Insight · Regulation

Information vs General vs Personal Advice

How to recognise factual information, general advice and personal product advice — and which disclosure documents to expect.

  • FSG & PDS
  • SOA
  • Consumer protection
Comparison of disclosure document types

Factual information

Describes features without recommending a course of action — for example, explaining that super guarantee exists and employers must contribute at the statutory rate. No consideration of whether a product suits you personally.

General advice

Recommends a course of action but not tailored to your full circumstances — still requires AFSL authorisation for financial products. Marketing seminars and some bank “reviews” sit here; PDS and FSG still matter.

Financial disclosure document folders on a desk

Disclosure documents in meetings

Financial Services Guides, Product Disclosure Statements and Statements of Advice each serve a distinct purpose. Clients should receive the right document before acting on a recommendation.

Personal advice

Takes into account your objectives, financial situation and needs — typically requires a Statement of Advice for retail clients. Implementation without SOA where required is a serious compliance failure by the provider.

Practical recognition cues

  • Did they ask detailed questions about your income, debts, dependants and goals?
  • Did they name a specific product and urge immediate application?
  • Did you receive an FSG and PDS before signing?
  • Is the person on ASIC’s register with appropriate authorisations?

Warning: Social media influencers and property seminars often cross into advice territory without licensing. “Educational” labels do not override substance.

What to do when uncertain

Ask the provider to state in writing which category applies. If personal advice is appropriate, engage an AFSL licensee. If you only needed information, our regulation education or orientation may suffice without product sales.
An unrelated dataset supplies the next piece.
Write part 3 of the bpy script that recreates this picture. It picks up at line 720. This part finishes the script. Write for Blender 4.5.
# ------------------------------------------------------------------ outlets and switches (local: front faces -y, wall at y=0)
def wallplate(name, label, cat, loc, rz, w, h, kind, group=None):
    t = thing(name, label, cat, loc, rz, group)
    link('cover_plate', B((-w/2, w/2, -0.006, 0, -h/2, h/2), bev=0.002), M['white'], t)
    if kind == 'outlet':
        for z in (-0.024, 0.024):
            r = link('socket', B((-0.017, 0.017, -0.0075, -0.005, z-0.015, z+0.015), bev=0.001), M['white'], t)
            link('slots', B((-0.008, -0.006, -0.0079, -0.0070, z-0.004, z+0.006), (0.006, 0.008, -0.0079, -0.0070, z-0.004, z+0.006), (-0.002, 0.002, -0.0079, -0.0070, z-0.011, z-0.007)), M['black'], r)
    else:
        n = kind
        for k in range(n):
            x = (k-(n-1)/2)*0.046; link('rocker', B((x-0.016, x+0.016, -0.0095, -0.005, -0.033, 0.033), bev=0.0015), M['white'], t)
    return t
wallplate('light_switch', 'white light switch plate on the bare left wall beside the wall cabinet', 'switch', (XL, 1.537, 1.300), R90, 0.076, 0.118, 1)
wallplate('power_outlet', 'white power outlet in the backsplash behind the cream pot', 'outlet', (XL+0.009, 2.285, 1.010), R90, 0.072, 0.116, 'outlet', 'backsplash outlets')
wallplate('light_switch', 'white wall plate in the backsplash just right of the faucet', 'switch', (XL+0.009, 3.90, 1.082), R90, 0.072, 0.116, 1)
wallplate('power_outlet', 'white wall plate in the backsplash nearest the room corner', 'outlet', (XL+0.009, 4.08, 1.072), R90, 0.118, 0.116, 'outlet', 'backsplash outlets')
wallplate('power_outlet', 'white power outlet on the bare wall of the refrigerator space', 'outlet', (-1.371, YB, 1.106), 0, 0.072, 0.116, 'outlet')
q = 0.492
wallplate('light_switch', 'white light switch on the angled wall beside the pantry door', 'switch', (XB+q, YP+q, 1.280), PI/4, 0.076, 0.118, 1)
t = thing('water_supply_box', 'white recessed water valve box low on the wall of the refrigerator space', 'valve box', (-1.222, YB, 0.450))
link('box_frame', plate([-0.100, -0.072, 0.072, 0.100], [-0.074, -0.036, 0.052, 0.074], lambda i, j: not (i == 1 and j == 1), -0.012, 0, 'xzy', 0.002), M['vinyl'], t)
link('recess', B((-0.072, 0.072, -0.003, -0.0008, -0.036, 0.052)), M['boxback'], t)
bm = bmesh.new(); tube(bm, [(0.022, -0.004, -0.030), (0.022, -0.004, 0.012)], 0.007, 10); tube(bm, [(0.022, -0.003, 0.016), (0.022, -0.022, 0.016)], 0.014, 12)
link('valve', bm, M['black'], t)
Case vignette: property seminar

A client attended a seminar promoting “wealth structures” around off-the-plan property. Slides used educational branding but urged immediate application forms. We classified the event as likely general or personal advice territory requiring licensing — the client did not sign on the night and later engaged a licensee separately with SOA. The vignette illustrates why labels on flyers matter less than substance.

Records to keep

Retain FSG, PDS, SOA, and email confirmations. If disputes arise, AFCA and licensees review what was disclosed at the time of advice — not hindsight market performance.